The quality of content in the post-CAS scenario is also an important point for consideration.
"In the US, broadcasters actually offered a solution to the cable operators who wanted to increase their revenue streams by creating a premium tier that wasn't under the US government's purview. In India, the same fare that was offered earlier will be given in the post-CAS period," adds Deshpande.
Zee's business head (Zee Cinema and Music) and part of the group's core management team Yogesh Radhakrishnan feels that the charges for premium content could actually be in the range of Rs 1500-2000. Several Indian broadcasters have already started thinking of creating premium content and charging the discerning consumers higher rates.
In the US, the cable operators are keen to split revenues with the producers in an effort to improve the quality of content. The large studios such as Time Warner, Sony, Fox and MGM, many of which have cable assets, are able to extract a good revenue-sharing bargain from the broadcasters and the cable operators.
In India, the cable operators are unwilling to share revenues with the broadcasters and the producers. Also, there are no large studios that own a massive library of programmes. The Indian cable operators have nothing to do with the content offered by the broadcasters or the producers.

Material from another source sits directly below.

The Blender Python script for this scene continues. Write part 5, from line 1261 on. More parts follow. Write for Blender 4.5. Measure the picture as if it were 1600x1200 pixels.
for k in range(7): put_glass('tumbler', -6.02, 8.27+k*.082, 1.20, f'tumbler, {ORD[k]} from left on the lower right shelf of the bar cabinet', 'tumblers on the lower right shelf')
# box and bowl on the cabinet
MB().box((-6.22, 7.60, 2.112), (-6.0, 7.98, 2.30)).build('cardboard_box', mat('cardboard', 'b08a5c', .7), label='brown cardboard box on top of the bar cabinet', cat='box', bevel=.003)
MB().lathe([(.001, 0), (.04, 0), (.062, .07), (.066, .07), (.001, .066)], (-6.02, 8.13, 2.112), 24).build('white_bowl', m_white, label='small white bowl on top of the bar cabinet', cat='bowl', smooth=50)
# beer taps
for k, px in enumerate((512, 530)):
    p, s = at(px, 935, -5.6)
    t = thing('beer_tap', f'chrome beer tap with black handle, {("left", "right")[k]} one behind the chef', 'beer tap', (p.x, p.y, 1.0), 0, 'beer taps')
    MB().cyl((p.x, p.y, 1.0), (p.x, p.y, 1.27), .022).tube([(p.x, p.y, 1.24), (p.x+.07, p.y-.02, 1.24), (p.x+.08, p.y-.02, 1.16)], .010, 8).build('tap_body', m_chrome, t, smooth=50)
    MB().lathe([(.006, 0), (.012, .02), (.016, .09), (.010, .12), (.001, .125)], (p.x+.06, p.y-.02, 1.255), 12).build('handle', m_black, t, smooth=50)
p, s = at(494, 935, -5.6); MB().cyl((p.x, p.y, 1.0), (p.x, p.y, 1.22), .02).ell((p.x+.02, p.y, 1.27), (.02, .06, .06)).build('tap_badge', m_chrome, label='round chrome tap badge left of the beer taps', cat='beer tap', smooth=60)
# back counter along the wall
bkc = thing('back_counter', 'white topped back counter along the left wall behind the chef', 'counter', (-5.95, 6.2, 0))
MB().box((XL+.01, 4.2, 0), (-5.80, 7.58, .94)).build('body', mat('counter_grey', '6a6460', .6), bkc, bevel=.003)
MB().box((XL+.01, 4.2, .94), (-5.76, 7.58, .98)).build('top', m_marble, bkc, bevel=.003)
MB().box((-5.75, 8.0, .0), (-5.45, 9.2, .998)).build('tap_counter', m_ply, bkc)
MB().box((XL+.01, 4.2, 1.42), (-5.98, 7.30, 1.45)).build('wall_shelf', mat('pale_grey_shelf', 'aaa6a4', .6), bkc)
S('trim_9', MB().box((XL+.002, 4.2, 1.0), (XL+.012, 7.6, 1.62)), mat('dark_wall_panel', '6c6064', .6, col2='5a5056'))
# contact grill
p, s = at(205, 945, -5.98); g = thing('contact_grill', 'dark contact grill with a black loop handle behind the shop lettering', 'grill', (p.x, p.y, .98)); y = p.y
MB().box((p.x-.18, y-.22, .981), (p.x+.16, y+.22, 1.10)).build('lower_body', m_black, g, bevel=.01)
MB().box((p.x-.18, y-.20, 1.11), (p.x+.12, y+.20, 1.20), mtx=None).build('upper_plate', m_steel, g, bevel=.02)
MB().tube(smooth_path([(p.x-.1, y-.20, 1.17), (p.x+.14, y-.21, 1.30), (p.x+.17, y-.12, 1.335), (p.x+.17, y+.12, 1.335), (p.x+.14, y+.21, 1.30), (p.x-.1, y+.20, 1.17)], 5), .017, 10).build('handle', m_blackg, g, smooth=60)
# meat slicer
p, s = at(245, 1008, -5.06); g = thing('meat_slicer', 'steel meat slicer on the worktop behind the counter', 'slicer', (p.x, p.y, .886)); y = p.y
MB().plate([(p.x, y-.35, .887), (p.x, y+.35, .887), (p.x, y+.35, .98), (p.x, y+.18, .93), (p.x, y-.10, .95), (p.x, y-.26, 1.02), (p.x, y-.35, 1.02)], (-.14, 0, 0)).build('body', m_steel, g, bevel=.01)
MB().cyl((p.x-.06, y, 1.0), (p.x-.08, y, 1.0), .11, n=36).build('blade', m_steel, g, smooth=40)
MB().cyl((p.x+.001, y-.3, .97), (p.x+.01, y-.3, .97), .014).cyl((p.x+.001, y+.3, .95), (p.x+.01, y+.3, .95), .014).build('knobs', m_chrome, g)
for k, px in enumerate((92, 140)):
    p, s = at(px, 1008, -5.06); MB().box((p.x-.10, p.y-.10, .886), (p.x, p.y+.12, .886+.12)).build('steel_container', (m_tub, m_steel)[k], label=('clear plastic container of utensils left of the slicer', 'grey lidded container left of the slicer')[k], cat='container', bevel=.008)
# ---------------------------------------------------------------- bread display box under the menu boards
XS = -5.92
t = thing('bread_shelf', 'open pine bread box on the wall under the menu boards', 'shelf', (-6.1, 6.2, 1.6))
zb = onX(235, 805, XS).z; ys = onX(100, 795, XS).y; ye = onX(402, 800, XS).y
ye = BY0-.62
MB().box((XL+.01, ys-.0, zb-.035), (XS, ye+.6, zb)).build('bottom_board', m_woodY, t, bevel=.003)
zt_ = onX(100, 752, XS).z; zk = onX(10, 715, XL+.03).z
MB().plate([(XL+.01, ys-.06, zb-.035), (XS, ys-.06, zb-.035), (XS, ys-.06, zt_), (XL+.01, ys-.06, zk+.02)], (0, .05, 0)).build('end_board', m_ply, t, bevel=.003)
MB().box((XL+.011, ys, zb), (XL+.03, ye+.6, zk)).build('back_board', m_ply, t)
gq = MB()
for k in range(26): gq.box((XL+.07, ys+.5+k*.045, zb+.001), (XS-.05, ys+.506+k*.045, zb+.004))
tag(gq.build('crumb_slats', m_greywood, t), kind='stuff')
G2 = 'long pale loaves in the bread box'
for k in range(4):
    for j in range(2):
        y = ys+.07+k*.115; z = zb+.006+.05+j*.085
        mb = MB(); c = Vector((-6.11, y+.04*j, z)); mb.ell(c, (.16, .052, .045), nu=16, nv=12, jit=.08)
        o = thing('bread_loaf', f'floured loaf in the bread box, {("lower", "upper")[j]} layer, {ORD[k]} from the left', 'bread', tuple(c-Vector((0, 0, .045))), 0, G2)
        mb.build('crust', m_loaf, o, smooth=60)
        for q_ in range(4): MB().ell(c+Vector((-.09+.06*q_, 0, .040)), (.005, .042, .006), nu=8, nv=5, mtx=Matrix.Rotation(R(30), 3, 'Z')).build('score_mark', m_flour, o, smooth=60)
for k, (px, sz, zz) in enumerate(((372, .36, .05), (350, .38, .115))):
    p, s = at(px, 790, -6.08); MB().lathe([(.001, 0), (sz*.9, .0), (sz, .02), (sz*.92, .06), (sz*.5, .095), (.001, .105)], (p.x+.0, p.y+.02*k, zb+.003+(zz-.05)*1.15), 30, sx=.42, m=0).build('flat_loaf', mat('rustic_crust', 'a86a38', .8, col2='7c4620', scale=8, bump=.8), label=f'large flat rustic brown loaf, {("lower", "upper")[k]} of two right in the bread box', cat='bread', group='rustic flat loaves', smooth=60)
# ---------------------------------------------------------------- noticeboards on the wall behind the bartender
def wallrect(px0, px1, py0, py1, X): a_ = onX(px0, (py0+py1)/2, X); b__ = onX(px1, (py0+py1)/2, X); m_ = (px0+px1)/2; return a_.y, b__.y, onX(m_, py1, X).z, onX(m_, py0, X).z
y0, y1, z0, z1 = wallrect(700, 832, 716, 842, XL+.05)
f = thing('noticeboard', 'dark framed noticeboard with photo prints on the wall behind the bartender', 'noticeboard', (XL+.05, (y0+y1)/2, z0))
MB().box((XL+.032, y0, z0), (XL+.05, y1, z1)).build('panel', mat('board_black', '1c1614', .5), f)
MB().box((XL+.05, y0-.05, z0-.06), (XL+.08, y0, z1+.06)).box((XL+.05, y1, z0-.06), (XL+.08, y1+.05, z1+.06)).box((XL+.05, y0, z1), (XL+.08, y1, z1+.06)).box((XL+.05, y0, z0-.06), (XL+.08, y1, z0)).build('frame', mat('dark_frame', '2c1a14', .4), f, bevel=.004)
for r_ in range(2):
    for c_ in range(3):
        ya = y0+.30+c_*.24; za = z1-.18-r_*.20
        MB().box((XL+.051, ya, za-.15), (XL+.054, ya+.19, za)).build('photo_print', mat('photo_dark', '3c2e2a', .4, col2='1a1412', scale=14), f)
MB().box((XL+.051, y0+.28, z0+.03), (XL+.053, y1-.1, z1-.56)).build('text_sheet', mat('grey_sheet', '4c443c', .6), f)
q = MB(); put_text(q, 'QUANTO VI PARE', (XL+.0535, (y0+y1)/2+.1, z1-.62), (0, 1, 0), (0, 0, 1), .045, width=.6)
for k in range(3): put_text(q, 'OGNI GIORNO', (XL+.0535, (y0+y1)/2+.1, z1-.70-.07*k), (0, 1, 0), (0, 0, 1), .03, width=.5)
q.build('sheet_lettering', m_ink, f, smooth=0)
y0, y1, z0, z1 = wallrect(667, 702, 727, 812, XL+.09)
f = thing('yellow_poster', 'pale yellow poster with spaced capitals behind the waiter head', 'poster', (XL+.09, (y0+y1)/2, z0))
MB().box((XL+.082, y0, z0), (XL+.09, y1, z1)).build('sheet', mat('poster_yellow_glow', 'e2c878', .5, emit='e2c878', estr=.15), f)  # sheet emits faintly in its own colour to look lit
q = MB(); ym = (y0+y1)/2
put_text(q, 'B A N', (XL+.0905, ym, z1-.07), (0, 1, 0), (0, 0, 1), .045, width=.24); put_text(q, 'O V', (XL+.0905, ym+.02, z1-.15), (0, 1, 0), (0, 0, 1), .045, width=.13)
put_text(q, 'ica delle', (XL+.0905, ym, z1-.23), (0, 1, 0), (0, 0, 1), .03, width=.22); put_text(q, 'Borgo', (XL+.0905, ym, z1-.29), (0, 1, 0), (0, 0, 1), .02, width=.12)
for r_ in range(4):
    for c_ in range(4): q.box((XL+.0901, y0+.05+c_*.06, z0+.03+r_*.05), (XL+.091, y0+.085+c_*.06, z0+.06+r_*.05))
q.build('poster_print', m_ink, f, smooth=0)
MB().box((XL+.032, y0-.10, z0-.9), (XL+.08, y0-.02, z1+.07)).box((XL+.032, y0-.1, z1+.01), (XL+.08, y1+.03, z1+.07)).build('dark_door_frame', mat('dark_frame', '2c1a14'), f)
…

Eventually it all boils down to the cost as the Indian consumer is always going to be concerned about costs.
Zee Turner's Khanna reasons: "The scene of prime band & non-prime band will also be eliminated. Those who cannot afford the pay channels will be able to get free to air (FTA) channels at Rs 40-50 per month, plus entertainment tax and service charges that totals up to between Rs 90 to Rs 100 per month."